Just over a year ago we featured an Alaskan firewood cutting rack designed by longtime homesteader and contributor Ole Wik. Plagued by the familiar problems of pinched chain bars, precariously stacked timbers, and sawteeth dulled by contact with the frozen earth, Ole poked two lines of saplings into the ground, stacked full lengths of narrow logs between them, and tied the tops of the saplings together so they wouldn’t splay open.
His vertical rack allowed him to turn about two dozen small-diameter logs into firewood in less than 15 minutes–without the worry of dancing over tumbling rounds or the waste of wrestling a large piece into place while the saw idled.
Yet what’s good for the goose may not be so for the gander–at least not according to Milo Lamphier, a woodcutting Montanan who submitted his design just after we’d accepted Ole Wik’s. Milo may have been disappointed when his submission was returned, but he was confounded when he saw the setup that was published and promptly resubmitted his offering with a challenge to compare the two sawbucks.
But the story doesn’t end there: Not too long afterward, another wood burner, Canadian Harvey Mitchell, mailed us his description of a simplified bucking rack–one that he’d built in about 10 minutes using some of the timbers waiting to be cut. It was, he wrote, the perfect solution to a temporary log surplus.
We’re thankful for all this correspondence. Cutting firewood is enough of a chore; if committed wood burners among MOTHER’s readers have a tool or technique that makes their woodcutting hours go more smoothly, we’re happy to share it!
The Folding Wood Rack
By Milo Lamphier
I just invested two hours of an afternoon and about $15 worth of materials to make a firewood-cutting rack that’s already proved to be one of the biggest time-savers on my place. It’s a 6′ × 8′ stud-lumber frame that folds flat for storage or transport. Unfolded, it takes up a space about 9′ deep and supports the logs in a safe and comfortable sawing position.
All told, I used just ten 2 × 4s for the entire project: seven 8- and three 6-footers, plus a handful of 16-penny nails and seven 1/8″ x 3 1/2″ carriage bolts with hardware. You wouldn’t notice this at first, but I also planned my lumber purchase to minimize waste and thus keep the cost down. How?
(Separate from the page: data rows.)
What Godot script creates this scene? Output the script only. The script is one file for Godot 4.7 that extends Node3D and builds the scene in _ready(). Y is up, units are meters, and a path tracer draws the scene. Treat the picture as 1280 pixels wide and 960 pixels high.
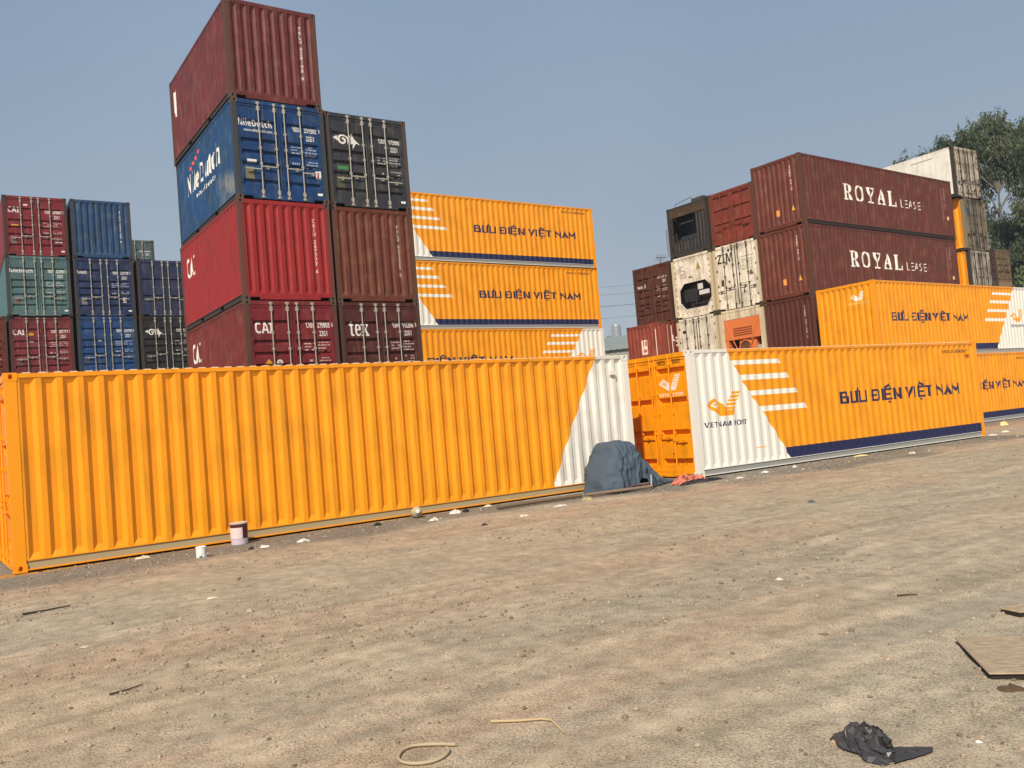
extends Node3D
# A container yard.  Yard axes: +x runs along the long front container to the right, -z runs away from the road.
# The camera stands at x = 0, z = 0 and looks 34.5 degrees to the right of -z.

const W := 2.438
const STD := 2.591
const HC := 2.896
const YH := 2.884
const L20 := 6.058
const L40 := 12.192

var cam: Camera3D
var used := {}
var cache := {}
var texts := {}
var fonts := {}
var dirt := []
var faint := []
var rng := RandomNumberGenerator.new()
var steel: StandardMaterial3D
var dark: StandardMaterial3D
var frame_dark: StandardMaterial3D
var casting_mat: StandardMaterial3D

# ------------------------------------------------------------------ mesh building
class MB:
	var v := PackedVector3Array()
	var n := PackedVector3Array()
	var t := PackedVector2Array()
	var c := PackedColorArray()
	var colored := false
	var tint := Color.WHITE
	var ux := Vector3(1, 0, 0)
	var uo := 0.0
	var vy := Vector3(0, -1, 0)
	var vo := 0.0
	func planar(length: float, height: float) -> void:      # UV 0..1 over a face of that size, v from the top
		ux = Vector3(1.0 / length, 0, 0); uo = 0.0
		vy = Vector3(0, -1.0 / height, 0); vo = 1.0
	func put(p: Vector3, nn: Vector3) -> void:
		v.append(p); n.append(nn)
		t.append(Vector2(p.dot(ux) + uo, p.dot(vy) + vo))
		if colored: c.append(tint)
	func tri(a: Vector3, b: Vector3, d: Vector3) -> void:   # counter-clockwise as seen from outside
		var nn := (b - a).cross(d - a)
		if nn.length_squared() < 1e-16: return
		nn = nn.normalized()
		put(a, nn); put(d, nn); put(b, nn)
	func quad(a: Vector3, b: Vector3, d: Vector3, e: Vector3) -> void:
		tri(a, b, d); tri(a, d, e)
	func smooth_tri(a: Vector3, b: Vector3, d: Vector3, na: Vector3, nb: Vector3, nd: Vector3) -> void:
		put(a, na); put(d, nd); put(b, nb)
	func box(lo: Vector3, hi: Vector3) -> void:
		var a := lo; var b := hi
		quad(Vector3(a.x, a.y, b.z), Vector3(b.x, a.y, b.z), Vector3(b.x, b.y, b.z), Vector3(a.x, b.y, b.z))
		quad(Vector3(b.x, a.y, a.z), Vector3(a.x, a.y, a.z), Vector3(a.x, b.y, a.z), Vector3(b.x, b.y, a.z))
		quad(Vector3(b.x, a.y, b.z), Vector3(b.x, a.y, a.z), Vector3(b.x, b.y, a.z), Vector3(b.x, b.y, b.z))
		quad(Vector3(a.x, a.y, a.z), Vector3(a.x, a.y, b.z), Vector3(a.x, b.y, b.z), Vector3(a.x, b.y, a.z))
		quad(Vector3(a.x, b.y, b.z), Vector3(b.x, b.y, b.z), Vector3(b.x, b.y, a.z), Vector3(a.x, b.y, a.z))
		quad(Vector3(a.x, a.y, a.z), Vector3(b.x, a.y, a.z), Vector3(b.x, a.y, b.z), Vector3(a.x, a.y, b.z))
	func tube(pts: PackedVector3Array, r0: float, r1: float, sides := 8, caps := true) -> void:
		var rings := []
		var side := Vector3.ZERO
		for i in pts.size():
			var d := (pts[mini(i + 1, pts.size() - 1)] - pts[maxi(i - 1, 0)]).normalized()
			if i == 0:
				side = d.cross(Vector3.UP if absf(d.y) < 0.9 else Vector3.RIGHT).normalized()
			else:
				side = (side - d * side.dot(d)).normalized()
			var up := side.cross(d).normalized()
			var r := lerpf(r0, r1, float(i) / maxf(1.0, pts.size() - 1))
			var ring := []
			for k in sides:
				var a := TAU * k / sides
				var o := side * cos(a) + up * sin(a)
				ring.append([pts[i] + o * r, o])
			rings.append(ring)
		for i in pts.size() - 1:
			for k in sides:
				var p = rings[i][k]; var q = rings[i][(k + 1) % sides]
				var r = rings[i + 1][(k + 1) % sides]; var s = rings[i + 1][k]
				var flip: bool = (q[0] - p[0]).cross(s[0] - p[0]).dot(p[1]) < 0.0
				if flip:
					smooth_tri(p[0], s[0], r[0], p[1], s[1], r[1]); smooth_tri(p[0], r[0], q[0], p[1], r[1], q[1])
				else:
					smooth_tri(p[0], q[0], r[0], p[1], q[1], r[1]); smooth_tri(p[0], r[0], s[0], p[1], r[1], s[1])
		if caps:
			for e in [0, pts.size() - 1]:
				var d := (pts[1] - pts[0]).normalized() * -1.0 if e == 0 else (pts[-1] - pts[-2]).normalized()
				for k in sides:
					var p: Vector3 = rings[e][k][0]; var q: Vector3 = rings[e][(k + 1) % sides][0]
					if (p - pts[e]).cross(q - pts[e]).dot(d) > 0.0: tri(pts[e], p, q)
					else: tri(pts[e], q, p)
	func rod(a: Vector3, b: Vector3, r: float, sides := 8) -> void:
		tube(PackedVector3Array([a, b]), r, r, sides)
	func lathe(prof: Array, sides := 24, from := 0.0, to := TAU) -> void:    # prof: [radius, height] going up the outside
		for i in prof.size() - 1:
			for k in sides:
				var a0 := from + (to - from) * k / sides; var a1 := from + (to - from) * (k + 1) / sides
				var p := Vector3(cos(a0) * prof[i][0], prof[i][1], sin(a0) * prof[i][0])
				var q := Vector3(cos(a1) * prof[i][0], prof[i][1], sin(a1) * prof[i][0])
				var r := Vector3(cos(a1) * prof[i + 1][0], prof[i + 1][1], sin(a1) * prof[i + 1][0])
				var s := Vector3(cos(a0) * prof[i + 1][0], prof[i + 1][1], sin(a0) * prof[i + 1][0])
				quad(q, p, s, r)
	func mesh() -> ArrayMesh:
		var m := ArrayMesh.new()
		add_to(m)
		return m
	func add_to(m: ArrayMesh) -> void:
		var a := []; a.resize(Mesh.ARRAY_MAX)
		a[Mesh.ARRAY_VERTEX] = v; a[Mesh.ARRAY_NORMAL] = n; a[Mesh.ARRAY_TEX_UV] = t
		if colored: a[Mesh.ARRAY_COLOR] = c
		m.add_surface_from_arrays(Mesh.PRIMITIVE_TRIANGLES, a)


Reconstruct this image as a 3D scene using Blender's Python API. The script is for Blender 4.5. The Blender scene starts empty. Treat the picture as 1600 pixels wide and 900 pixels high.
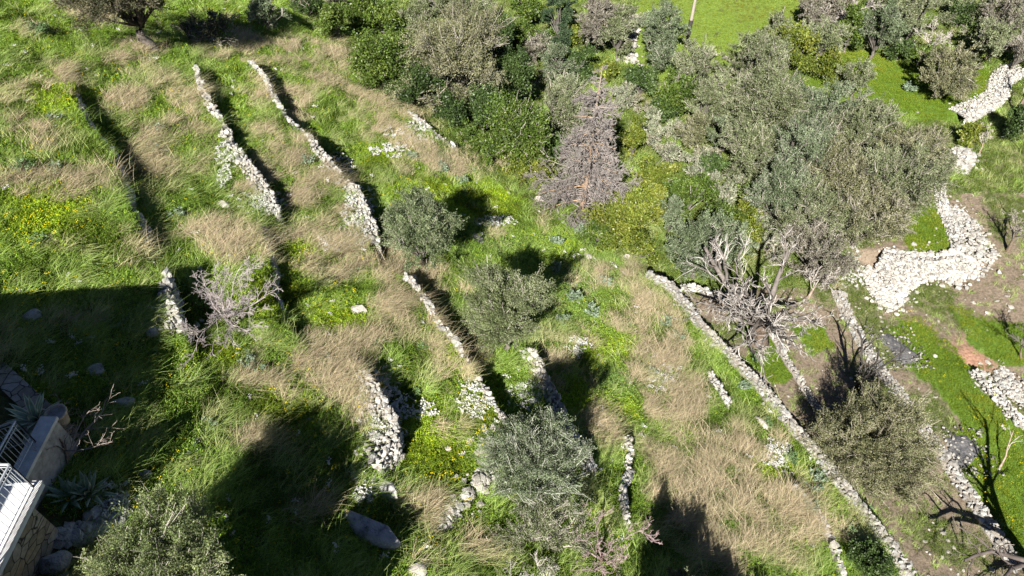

I purposely bought 8′ studs so I could trim them down and use the tails as log stops, rather than paying a higher price for odd-length pieces that are less likely to be on sale.
Putting the rack together was easy. First, I cut five of the long pieces down to 72″, and drilled a 3/8″ hole in the center of each leftover tail. Then I bored a hole 1′ from the end of each of those 6′ pieces, and sank two more holes 12″ from the ends of the two remaining full-length studs.
Next, I put the rack platform together by spacing the 6′ uprights 16″ apart and nailing a cross-board to the ends. Then I bolted the five log stops in place, and cut and fastened the second cross-board to the top of the rack (just below the stops, so they’d lock when rotated perpendicular to the uprights).
Finally, I attached the two 8′ legs to the sides of the frame, after first drilling a bolt-sized hole about 4″ from each upper corner. To brace them, I nailed another cross-board between their lower ends.
Using the rack, I can convert half a dozen or so 8′ timbers to stove length in a matter of minutes. First, I trim the ends of the logs, then make a full-length cut between each of the uprights. I usually leave the bottom log uncut to protect the lower crosspiece from the chain saw. The tilted platform keeps the logs from binding up, or from tumbling down once they’re cut. It also takes the strain out of loading and unloading the wood, which can take a real bite out of your workday.
The Log Rollway
By Harvey Mitchell
Last summer, through a stroke of luck, I was given five truckloads of green wood, cut in lengths of 4′ to 8′. As it turned out, some of the pieces were rather large to try to heft into the kind of vertical rack recommended by Ole Wik, so I devised a much simpler temporary version, which took a lot less work to install.
I first laid down a solid log to act as a support for the ends of several long logs, set at a perpendicular and spaced side by side about 24″ apart. At the opposite end, where the logs met the ground, I drove stakes into the earth and nailed each one securely to the log adjoining it. They serve as stops for the timbers ready to be cut.
The rack works just as it would appear: You feed logs onto the rollway and stack them two or three deep at the lower end. By cutting consistently to the left of the stakes, you’ll be assured of obtaining stove-length billets as you buzz through the pile. As an afterthought, I later placed all the stakes to the right of the parallel logs, nailed directly into the side of the trunks. That made a stronger connection and also put the rollway logs square in the path of the saw blade, to prevent the teeth from digging into the ground when nearing the end of each cut.
As you can see from the photo, I can cut and stack wood of any size using this simple method. What you may not be able to see clearly are the several dozen lengths of dry timber stacked upright against a crossbar tied between the trees. I pass that along from my Alaskan experience; it prevents cured wood from getting buried in the snow or freezing to the ground. You can easily carry it indoors to be cut when you need it.